Gambia to Reopen Electoral Headquarters Amid Presidential Crisis

  • West African nation assures citizens country is safe, peaceful
  • IEC headquarters to reopen with visible security presence

Gambia’s government assured its citizens that the country is safe and reopened the electoral headquarters in an attempt to ease a crisis caused by the rejection of poll results by President Yahya Jammeh.

In a statement broadcast by the state-owned Gambia Radio and Television Services on Wednesday, the presidency assured citizens that the country remains stable and peaceful and that there’s no reason to worry. People should continue to go about their daily business “in the normal way,” it said.

A risk that the Independent Electoral Commission’s headquarters would be burned down due to dissatisfaction with the presidential poll result has been abated and staff can return to work, according to the GRTS. There will be “a visible security presence around the compound,” it said.

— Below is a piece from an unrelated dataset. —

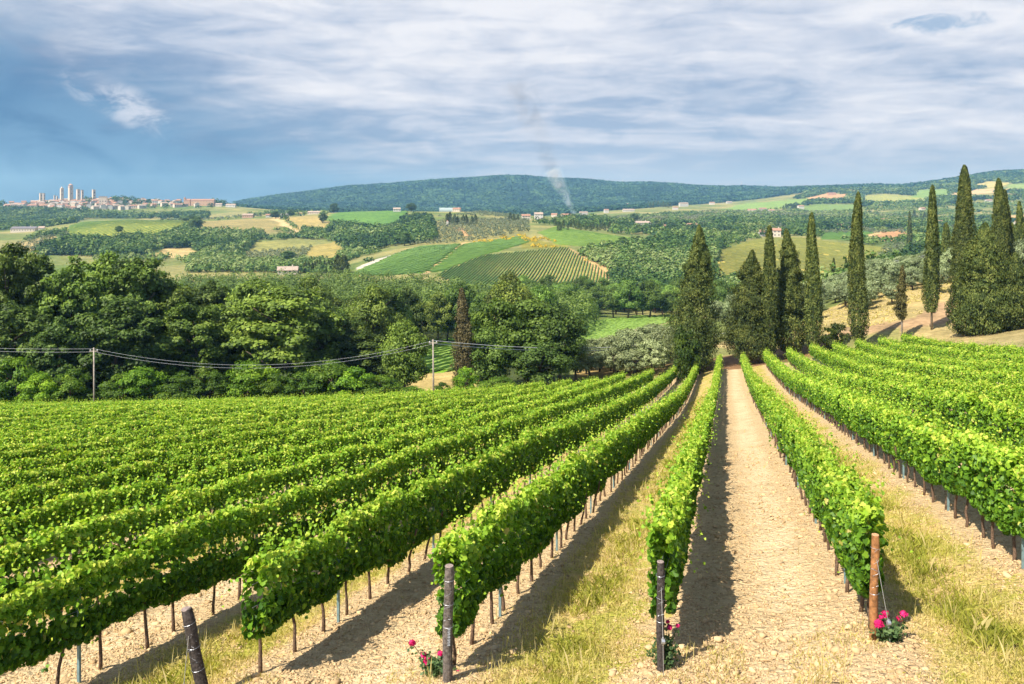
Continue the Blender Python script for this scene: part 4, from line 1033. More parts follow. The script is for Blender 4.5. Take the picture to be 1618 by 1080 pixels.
# ------------------------------------------------------------------ far woods, hedges and groves that read as one mass
def mass(name, X, Y, hgt, rad, nq, mat, label, cat, seed, shape='round', tbase=None, dark=0.0):
    rng = np.random.default_rng(seed); T = len(X)
    nq = np.broadcast_to(np.asarray(nq), (T,)); Z = H(X, Y); idx = np.repeat(np.arange(T), nq); N = len(idx)
    d = rng.normal(size=(N, 3)); d /= np.linalg.norm(d, axis=1, keepdims=True); d[:, 2] = np.abs(d[:, 2]*1.0)-.25*rng.random(N)
    if shape == 'round':
        lump = .72+.5*vnoise(d[:, 0]*2.1+idx*5.3, d[:, 1]*2.1+d[:, 2]*2+idx*1.7, seed)
        c = np.stack([X[idx]+d[:, 0]*rad[idx]*lump, Y[idx]+d[:, 1]*rad[idx]*lump, Z[idx]+hgt[idx]*(.36+.60*d[:, 2]*lump)], 1)
        n = d+np.array([0, 0, .2])+rng.normal(size=(N, 3))*.35; s = rad[idx]*2.5/np.sqrt(nq[idx])*(.75+.5*rng.random(N))*1.15; wid = .9
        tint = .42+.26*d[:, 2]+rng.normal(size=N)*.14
        v = leaf_quads(c, n, s, rng, wid, .1)
    else:
        t = rng.random(N); a = rng.random(N)*6.283; r = rad[idx]*np.minimum(1, .4+t*6)*np.clip(1-t, 0, 1)**.7
        c = np.stack([X[idx]+np.cos(a)*r, Y[idx]+np.sin(a)*r, Z[idx]+hgt[idx]*t], 1)
        out = np.stack([np.cos(a), np.sin(a), np.zeros(N)+.2], 1); s = hgt[idx]*1.5/np.sqrt(nq[idx])*(.7+.5*rng.random(N))
        v = leaf_quads(c, out+rng.normal(size=(N, 3))*.3, s, rng, .5, .1, np.tile([0, 0, 1.0], (N, 1)), .9); tint = .4+rng.normal(size=N)*.15
    if tbase is not None: tint = tint+tbase[idx]
    o = link(name, quad_mesh(name, v, np.clip(tint-dark, 0, 1), mat)); tag(o, label, cat, kind='stuff'); return o
def sample(poly, d0, d1, n, rng, clump=0.0, scale=40, seed=0, fields=True, near_y=None):
    """ground points inside an outline (photo pixels), away from the open fields"""
    pxs = [p[0] for p in poly]; px0, px1 = min(pxs), max(pxs)
    D = np.sqrt(rng.uniform(d0*d0, d1*d1, n)); px = rng.uniform(px0, px1, n); X = (px-809)/F*D
    py = 325-(H(X, D)-CZ)*F/D
    ok = inpoly(px, py, poly)
    if clump > 0: ok &= fbm(X/scale, D/(scale*1.6), seed+100, 3) > clump
    if fields:
        for nm, fp, a, b, c in FIELDS:
            if nm in ('grove', 'bank', 'redbank', 'redearth', 'olv1'): continue
            ok &= ~(inpoly(px, py, fp) & (D > a) & (D < b))
    return X[ok], D[ok]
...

Jammeh said On Dec. 21 that he will refuse a request from regional leaders to step down after losing this month’s election to opposition leader Adama Barrow, describing the intervention by neighboring heads of state as unacceptable interference. Jammeh, in power since 1994, initially conceded defeat following the Dec. 1 election, only to make an about-turn one week later, citing voting irregularities.

Leaders of the Economic Community of West African States pledged to take all the necessary measures to ensure that Barrow’s victory stands and undertook to attend his inauguration in January when the incumbent’s term expires. Jammeh will only accept the establishment of a new electoral commission to conduct fresh elections, he said.